A Department of Social Protection employee has claimed that she was discriminated against and subjected to bullying and harassment as a result of taking parental leave from her role at an Intreo centre in Offaly.

Caroline Hollands filed a series of complaints to the Workplace Relations Commission (WRC) in relation to her employment, including discrimination on grounds of disability.

She also alleged that she had been penalised for taking parental leave, and filed separate actions under the Safety, Health and Welfare at Work Act, and the Protected Disclosures Act.

Ms Hollands had been provided with certain accommodations in respect of the fact that she was completely deaf in one ear, which could make it difficult to hear people – particularly in noisy environments.

She claimed that some of these accommodations were withdrawn and she was moved to a desk located directly below a speaker in the office after she made a complaint under the department’s dignity at work policy.

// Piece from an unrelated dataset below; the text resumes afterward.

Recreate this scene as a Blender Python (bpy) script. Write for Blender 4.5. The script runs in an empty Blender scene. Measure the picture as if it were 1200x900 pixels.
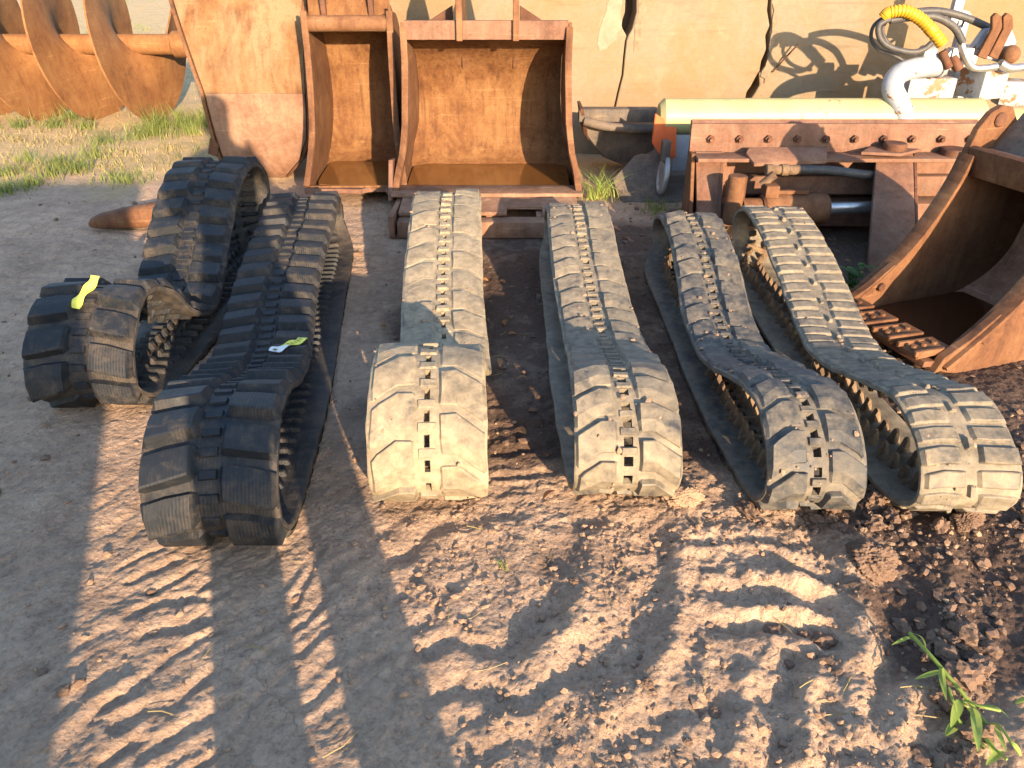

An adjudication hearing of the WRC heard that Ms Hollands had successfully applied for a shorter working year at the time of the complaint, and was taking every Friday off in the form of parental leave. She had also availed of annual leave and bereavement leave.

A performance review last year stated that Ms Hollands struggled to focus and spent a lot of time on leave applications. It added that she needed to realise that the workload of other staff increases when she is absent.

She had received approval by email for plans to take parental leave each Friday, but this request also needed to be formally submitted through an IT system every six weeks.

The Intreo Centre in Tullamore, Co Offaly
The Intreo Centre in Tullamore, Co Offaly

In May 2024, she failed to properly submit the request and, after she failed to turn up for work the following Friday, she was marked as absent without leave. When she sought to retrospectively amend this, her request was refused.

She was advised by WRC adjudicator, Breffni O’Neill, that it was necessary for her to identify someone in a similar position who had been treated more favourably in order to prove discrimination.

He asked if she knew anyone who had been marked absent and subsequently allowed to change this to a day of annual leave, Ms Hollands said she may have done so previously before IT systems were changed.

“You can’t be your own comparator,” said Mr O’Neill.

Niall Fahy, barrister for the department, argued that, if anything, Ms Hollands had been penalised for not taking parental leave. She had suffered some disadvantage because she did not submit the request correctly, he added.

Mr Fahy suggested that it was the number of requests for unplanned leave at short notice that had become an issue for the department – not her parental leave, and he outlined a number of these.

Ms Hollands replied that her managers had approved these requests, and it was their prerogative to refuse them if they were causing undue disruption in the workplace.

However, Mr Fahy suggested that she had become “very upset” when she was refused leave in the past, and that this had created a reluctance among her managers to decline requests. Ms Hollands denied this.

The WRC hearing will resume before Mr O’Neill in June.